The Bears ranked first in the league in total, scoring and rushing defense, and only finished third in pass defense because they faced 522 pass attempts on the year. That's nearly 100 more passes than Chicago threw offensively, and 6 pass attempts per game above the league average for that season.

Most will remember that Bears team for the Super Bowl Shuffle, Mike Ditka, Mike Singletary, and the personality of William "Refrigerator" Perry, but it was the crazy "46" scheme run by Ryan, along with outstanding play from the defensive line that made this defense so good.

Up front, the Bears featured the league's best defensive end in Richard Dent. The young strongside end held the point of attack in a hybrid three or four man line, and accounted for a then-absurd 17 sacks. Weakside defensive tackle Steve "Mongo" McMichael accounted for eight sacks and a safety, while hybrid end/tackle Dan Hampton did a little bit of everything, including dropping into coverage.

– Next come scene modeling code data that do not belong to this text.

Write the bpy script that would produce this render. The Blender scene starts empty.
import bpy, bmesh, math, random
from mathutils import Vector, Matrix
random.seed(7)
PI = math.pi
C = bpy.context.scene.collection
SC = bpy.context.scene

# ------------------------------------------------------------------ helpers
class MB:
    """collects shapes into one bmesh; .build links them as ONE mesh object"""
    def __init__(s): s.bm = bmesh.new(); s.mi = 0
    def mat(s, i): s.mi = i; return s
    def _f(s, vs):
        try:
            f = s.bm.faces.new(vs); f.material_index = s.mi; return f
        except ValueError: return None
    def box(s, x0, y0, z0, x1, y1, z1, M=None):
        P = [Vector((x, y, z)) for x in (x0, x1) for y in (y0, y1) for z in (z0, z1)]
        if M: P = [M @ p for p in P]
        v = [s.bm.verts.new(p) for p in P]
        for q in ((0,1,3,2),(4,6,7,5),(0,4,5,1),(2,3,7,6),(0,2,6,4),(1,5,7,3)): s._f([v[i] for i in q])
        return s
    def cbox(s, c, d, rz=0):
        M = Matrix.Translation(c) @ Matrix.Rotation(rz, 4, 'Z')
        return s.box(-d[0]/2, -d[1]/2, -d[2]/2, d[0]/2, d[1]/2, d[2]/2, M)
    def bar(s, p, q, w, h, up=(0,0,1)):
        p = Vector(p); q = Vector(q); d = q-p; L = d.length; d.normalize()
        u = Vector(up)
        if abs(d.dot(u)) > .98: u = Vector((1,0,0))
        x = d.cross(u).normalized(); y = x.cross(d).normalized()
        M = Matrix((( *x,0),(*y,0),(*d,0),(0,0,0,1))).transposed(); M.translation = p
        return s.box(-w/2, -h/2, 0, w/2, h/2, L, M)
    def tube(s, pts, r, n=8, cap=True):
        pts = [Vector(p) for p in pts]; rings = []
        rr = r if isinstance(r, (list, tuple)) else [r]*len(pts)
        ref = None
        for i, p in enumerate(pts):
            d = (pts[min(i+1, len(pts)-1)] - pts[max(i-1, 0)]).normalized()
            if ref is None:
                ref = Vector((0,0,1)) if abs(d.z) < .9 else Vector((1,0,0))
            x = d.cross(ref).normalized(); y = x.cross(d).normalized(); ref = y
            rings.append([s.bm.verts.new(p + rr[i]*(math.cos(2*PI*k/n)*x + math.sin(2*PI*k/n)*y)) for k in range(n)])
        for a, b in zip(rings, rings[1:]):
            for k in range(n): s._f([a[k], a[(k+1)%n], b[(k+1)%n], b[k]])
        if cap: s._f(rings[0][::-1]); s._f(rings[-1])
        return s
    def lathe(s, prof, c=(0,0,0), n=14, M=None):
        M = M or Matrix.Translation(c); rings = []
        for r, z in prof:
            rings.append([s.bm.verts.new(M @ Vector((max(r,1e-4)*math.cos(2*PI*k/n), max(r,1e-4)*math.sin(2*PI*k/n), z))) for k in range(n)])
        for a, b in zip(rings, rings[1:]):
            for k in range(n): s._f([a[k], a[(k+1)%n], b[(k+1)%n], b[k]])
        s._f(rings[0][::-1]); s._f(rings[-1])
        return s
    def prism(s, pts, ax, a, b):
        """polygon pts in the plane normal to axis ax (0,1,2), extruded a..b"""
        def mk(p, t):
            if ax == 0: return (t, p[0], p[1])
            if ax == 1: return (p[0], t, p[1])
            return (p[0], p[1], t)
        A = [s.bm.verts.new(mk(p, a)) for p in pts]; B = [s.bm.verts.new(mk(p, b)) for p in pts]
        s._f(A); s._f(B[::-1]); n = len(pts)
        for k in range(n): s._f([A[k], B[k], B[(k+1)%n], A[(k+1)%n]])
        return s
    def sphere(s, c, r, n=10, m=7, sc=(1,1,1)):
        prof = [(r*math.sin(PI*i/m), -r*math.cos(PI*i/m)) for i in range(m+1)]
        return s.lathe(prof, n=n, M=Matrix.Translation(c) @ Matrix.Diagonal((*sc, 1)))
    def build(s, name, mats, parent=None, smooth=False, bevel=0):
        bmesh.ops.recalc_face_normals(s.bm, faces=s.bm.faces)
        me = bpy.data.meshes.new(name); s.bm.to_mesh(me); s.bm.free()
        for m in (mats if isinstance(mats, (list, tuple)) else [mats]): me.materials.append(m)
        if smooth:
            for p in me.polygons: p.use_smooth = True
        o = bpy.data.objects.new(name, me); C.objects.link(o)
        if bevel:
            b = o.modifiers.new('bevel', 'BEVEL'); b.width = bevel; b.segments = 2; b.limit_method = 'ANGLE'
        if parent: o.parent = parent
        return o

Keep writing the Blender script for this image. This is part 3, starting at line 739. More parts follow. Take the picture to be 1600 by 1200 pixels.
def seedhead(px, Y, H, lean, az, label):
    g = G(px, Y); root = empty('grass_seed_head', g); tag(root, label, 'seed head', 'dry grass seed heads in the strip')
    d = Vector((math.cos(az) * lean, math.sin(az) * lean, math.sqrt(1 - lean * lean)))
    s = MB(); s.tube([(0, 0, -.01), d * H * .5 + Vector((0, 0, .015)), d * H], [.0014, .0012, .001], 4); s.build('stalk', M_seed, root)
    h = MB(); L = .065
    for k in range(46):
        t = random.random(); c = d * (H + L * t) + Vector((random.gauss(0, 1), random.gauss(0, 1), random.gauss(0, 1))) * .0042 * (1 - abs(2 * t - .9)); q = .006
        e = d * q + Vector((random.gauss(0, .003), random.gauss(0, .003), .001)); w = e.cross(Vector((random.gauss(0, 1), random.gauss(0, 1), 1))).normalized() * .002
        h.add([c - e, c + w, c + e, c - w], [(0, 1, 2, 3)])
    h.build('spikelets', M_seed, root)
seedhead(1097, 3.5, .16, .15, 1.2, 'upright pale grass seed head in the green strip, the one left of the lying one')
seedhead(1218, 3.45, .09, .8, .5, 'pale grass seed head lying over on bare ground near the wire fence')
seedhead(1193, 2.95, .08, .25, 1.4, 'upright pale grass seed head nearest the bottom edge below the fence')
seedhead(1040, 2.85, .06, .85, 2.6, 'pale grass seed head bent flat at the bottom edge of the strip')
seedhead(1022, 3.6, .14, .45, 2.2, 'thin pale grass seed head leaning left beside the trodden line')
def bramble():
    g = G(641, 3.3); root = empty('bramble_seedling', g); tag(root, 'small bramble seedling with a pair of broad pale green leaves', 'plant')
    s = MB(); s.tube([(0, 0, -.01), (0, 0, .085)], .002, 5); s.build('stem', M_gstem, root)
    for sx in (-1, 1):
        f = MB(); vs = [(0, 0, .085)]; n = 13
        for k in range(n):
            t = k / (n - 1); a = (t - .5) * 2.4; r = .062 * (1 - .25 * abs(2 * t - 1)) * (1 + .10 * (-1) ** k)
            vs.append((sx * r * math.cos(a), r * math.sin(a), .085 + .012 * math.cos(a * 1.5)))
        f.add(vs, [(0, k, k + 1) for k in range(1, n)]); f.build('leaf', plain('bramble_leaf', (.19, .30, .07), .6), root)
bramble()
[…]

Speaking of doing everything, safety Dave Duerson was the most complete player on the back end of the Bears defense. He ranked fourth on the team in tackles, snatched a team-high five interceptions, recorded two sacks and recovered a pair of fumbles. In the old "46," Ryan asked his strong safety to be all over the field (Think Troy Polamalu in his prime) and his defensive linemen to defend the run and the pass equally well from multiple spots on the formation (Think J.J. Watt now).

It was a defense that coordinators are still trying to recreate, and with good reason. The '85 Bears are the only Super Bowl winning group in the franchise's rich history that includes nine NFL championships, and they are remembered as a fun, but extremely feared bunch, due in no small part to Buddy Ryan's "46" defense.